Preemptive relamping. Restarting the fixtures regularly just changes the failure mode - the lamps will simply fail to re-strike instead of exploding. They will last longer overall if you leave them on continuously, but when they do fail... it may not be pretty. So, how about setting up a replacement schedule at the rated lamp lifetime? They are unlikely to explode before the rated lifetime is up (violent failure usually happens well beyond the normal lifetime), and you can just go through and get it all done at once.
 
So you are saying, the solution will be that simple! from 1-10, what is your confidence level on this?
Building is rather new...(approx 4-5 yrs) just started experiencing the problems last year. Been operating on the "if it isn't broke - don't touch it"
premise to this point.
 
So you are saying, the solution will be that simple! from 1-10, what is your confidence level on this?
Building is rather new...(approx 4-5 yrs) just started experiencing the problems last year. Been operating on the "if it isn't broke - don't touch it"
premise to this point.

4-5 years of continuous operation is 35,000-44,000 hours! Normal life for MH is 12-20k hours. If they are running way beyond that, you can expect failures to be ugly. Have all the lamps been replaced at least once?

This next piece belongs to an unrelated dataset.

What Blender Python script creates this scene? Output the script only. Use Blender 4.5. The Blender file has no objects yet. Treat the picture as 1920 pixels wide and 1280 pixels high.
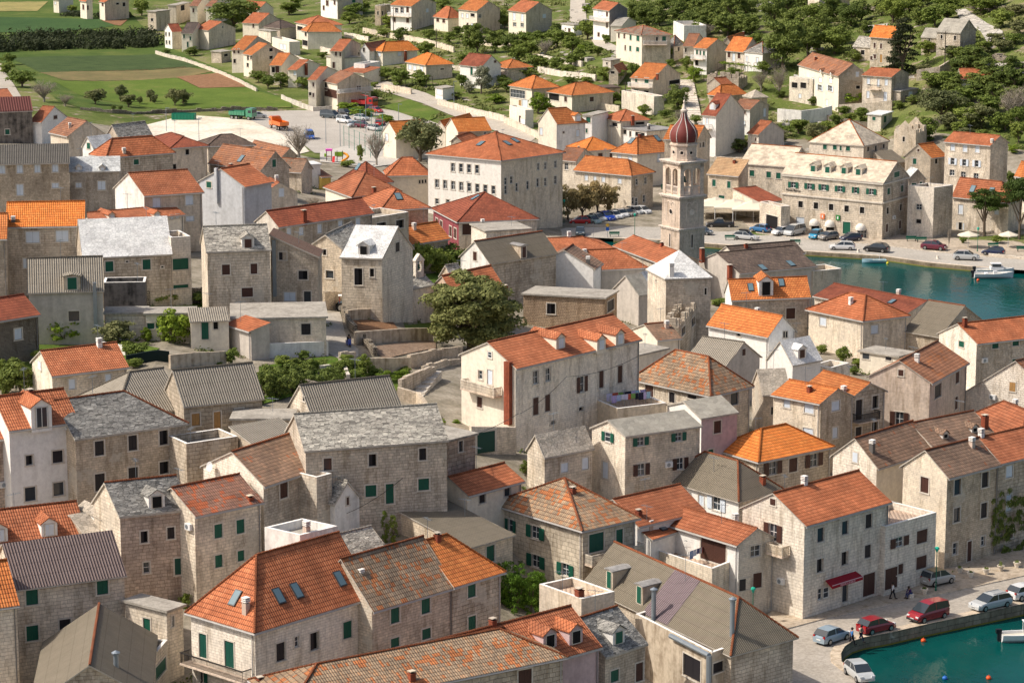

MH lamps normally fail by not striking properly when turned on. They either fail to strike at all, or they cycle (repeatedly extinguishing during warmup). This striking problem can only happen if the lamp is turned off and back on! If the lamp is always on and always hot, it will just keep on going until it has deteriorated WAY more and burned for WAY longer. It may stay lit for thousands of hours after it is no longer capable of re-striking. The quartz wall erodes, and the arc tube fails eventually.

I bet if you turn off that whole installation, let it cool, and turn it back on you'll find that a significant number of lamps will not re-strike.

Relamping on a schedule will prevent this (except in the case of a defective lamp that blows up early). It also gets all the work done efficiently, with fewer calls, and on a schedule the owner can control.
 
I love it when stuff explodes. lets see some pics. tell the owners of the bldg that they are getting 2x their money's worth on the lights, but eventually they might have to face the possibility of buying someone's car or getting sued by a person in the wrong place at the wrong time, so they just need to weigh their chances and decide for themselves what constitutes negligence (?)

(its hard for me to believe that it would be impossible to shut off portions of the lighting at a time for maint ? )
 
I regularly perform maintenance for a commercial building that has an U/G parking garage that has a number of 150W MH canopy style fixtures. They currently are wired to remain "on" 24/7 - 365. I have been (not surprisingly) experiencing some rather violent lamp & ballast failures. Resulting in the replacement of a couple of fixtures entirely. During that process I noticed in the accompanying paperwork w/new fixture stating...
"In continuously operating systems(24/7), turn lamps off for at least 15 mins/week. Failure to do so increase the risk of violent lamp failure."
My question is, Being a U/G parking garage area needs to be illuminated 24/7, and it is a post-tension concrete structure, very difficult to discretely alter wiring, Can anyone think of a effective solution?

So how long does it take you to replace the ballast? Isn't it at least the same time as the lamp would of required to be turned off?

Let's say that you had a lousy design and the adjacent lamps are not wired on alternate circuits which would allow you to turn some circuits off and provide reduced lighting and then turn the next one off and so on. So let the company bite the bullet and shut each floor down @ 2AM on alternating days after searched the floor for people and have somebody stand at the entrances for that 15 min.